* EXERCISE DESCRIPTION: Reproduce every line of the listing as written, apart from the pictures.

[start]

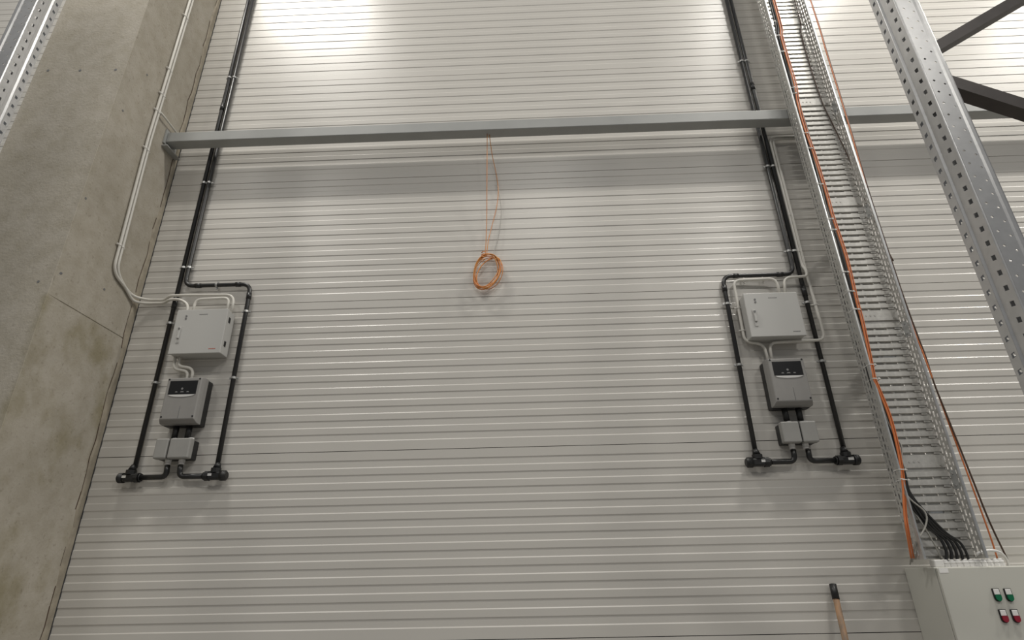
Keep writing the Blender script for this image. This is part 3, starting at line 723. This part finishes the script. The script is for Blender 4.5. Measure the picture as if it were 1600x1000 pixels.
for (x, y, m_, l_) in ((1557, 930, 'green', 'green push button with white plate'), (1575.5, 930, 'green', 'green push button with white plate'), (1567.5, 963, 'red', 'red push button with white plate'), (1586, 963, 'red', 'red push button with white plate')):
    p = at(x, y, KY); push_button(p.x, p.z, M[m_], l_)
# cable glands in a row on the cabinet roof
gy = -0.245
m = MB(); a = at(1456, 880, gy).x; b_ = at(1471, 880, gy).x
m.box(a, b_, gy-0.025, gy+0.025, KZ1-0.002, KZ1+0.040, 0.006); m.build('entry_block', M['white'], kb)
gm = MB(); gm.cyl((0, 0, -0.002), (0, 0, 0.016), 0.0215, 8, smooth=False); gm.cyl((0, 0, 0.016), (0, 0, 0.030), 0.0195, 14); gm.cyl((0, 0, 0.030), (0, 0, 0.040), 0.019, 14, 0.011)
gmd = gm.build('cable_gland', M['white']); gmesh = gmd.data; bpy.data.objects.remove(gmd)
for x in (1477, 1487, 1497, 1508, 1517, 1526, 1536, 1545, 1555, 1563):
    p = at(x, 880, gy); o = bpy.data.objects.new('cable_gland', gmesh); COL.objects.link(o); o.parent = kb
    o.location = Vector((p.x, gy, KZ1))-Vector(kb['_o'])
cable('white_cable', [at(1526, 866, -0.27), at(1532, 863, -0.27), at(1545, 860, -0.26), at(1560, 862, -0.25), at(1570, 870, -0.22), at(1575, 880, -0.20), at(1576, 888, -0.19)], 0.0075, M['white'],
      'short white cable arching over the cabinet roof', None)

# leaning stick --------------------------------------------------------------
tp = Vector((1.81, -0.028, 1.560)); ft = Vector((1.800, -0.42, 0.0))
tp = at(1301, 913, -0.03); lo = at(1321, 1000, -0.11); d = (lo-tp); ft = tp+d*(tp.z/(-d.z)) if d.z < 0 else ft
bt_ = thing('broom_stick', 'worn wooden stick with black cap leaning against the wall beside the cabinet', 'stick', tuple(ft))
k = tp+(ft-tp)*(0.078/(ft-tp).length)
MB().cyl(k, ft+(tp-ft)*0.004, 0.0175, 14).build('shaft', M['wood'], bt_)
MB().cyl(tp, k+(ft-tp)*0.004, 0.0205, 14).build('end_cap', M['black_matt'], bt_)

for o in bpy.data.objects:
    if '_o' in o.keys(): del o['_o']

[end]

* RESPONSE:
Keep writing the Blender script for this image. This is part 3, starting at line 723. This part finishes the script. The script is for Blender 4.5. Measure the picture as if it were 1600x1000 pixels.
for (x, y, m_, l_) in ((1557, 930, 'green', 'green push button with white plate'), (1575.5, 930, 'green', 'green push button with white plate'), (1567.5, 963, 'red', 'red push button with white plate'), (1586, 963, 'red', 'red push button with white plate')):
    p = at(x, y, KY); push_button(p.x, p.z, M[m_], l_)
# cable glands in a row on the cabinet roof
gy = -0.245
m = MB(); a = at(1456, 880, gy).x; b_ = at(1471, 880, gy).x
m.box(a, b_, gy-0.025, gy+0.025, KZ1-0.002, KZ1+0.040, 0.006); m.build('entry_block', M['white'], kb)
gm = MB(); gm.cyl((0, 0, -0.002), (0, 0, 0.016), 0.0215, 8, smooth=False); gm.cyl((0, 0, 0.016), (0, 0, 0.030), 0.0195, 14); gm.cyl((0, 0, 0.030), (0, 0, 0.040), 0.019, 14, 0.011)
gmd = gm.build('cable_gland', M['white']); gmesh = gmd.data; bpy.data.objects.remove(gmd)
for x in (1477, 1487, 1497, 1508, 1517, 1526, 1536, 1545, 1555, 1563):
    p = at(x, 880, gy); o = bpy.data.objects.new('cable_gland', gmesh); COL.objects.link(o); o.parent = kb
    o.location = Vector((p.x, gy, KZ1))-Vector(kb['_o'])
cable('white_cable', [at(1526, 866, -0.27), at(1532, 863, -0.27), at(1545, 860, -0.26), at(1560, 862, -0.25), at(1570, 870, -0.22), at(1575, 880, -0.20), at(1576, 888, -0.19)], 0.0075, M['white'],
      'short white cable arching over the cabinet roof', None)

# leaning stick --------------------------------------------------------------
tp = Vector((1.81, -0.028, 1.560)); ft = Vector((1.800, -0.42, 0.0))
tp = at(1301, 913, -0.03); lo = at(1321, 1000, -0.11); d = (lo-tp); ft = tp+d*(tp.z/(-d.z)) if d.z < 0 else ft
bt_ = thing('broom_stick', 'worn wooden stick with black cap leaning against the wall beside the cabinet', 'stick', tuple(ft))
k = tp+(ft-tp)*(0.078/(ft-tp).length)
MB().cyl(k, ft+(tp-ft)*0.004, 0.0175, 14).build('shaft', M['wood'], bt_)
MB().cyl(tp, k+(ft-tp)*0.004, 0.0205, 14).build('end_cap', M['black_matt'], bt_)

for o in bpy.data.objects:
    if '_o' in o.keys(): del o['_o']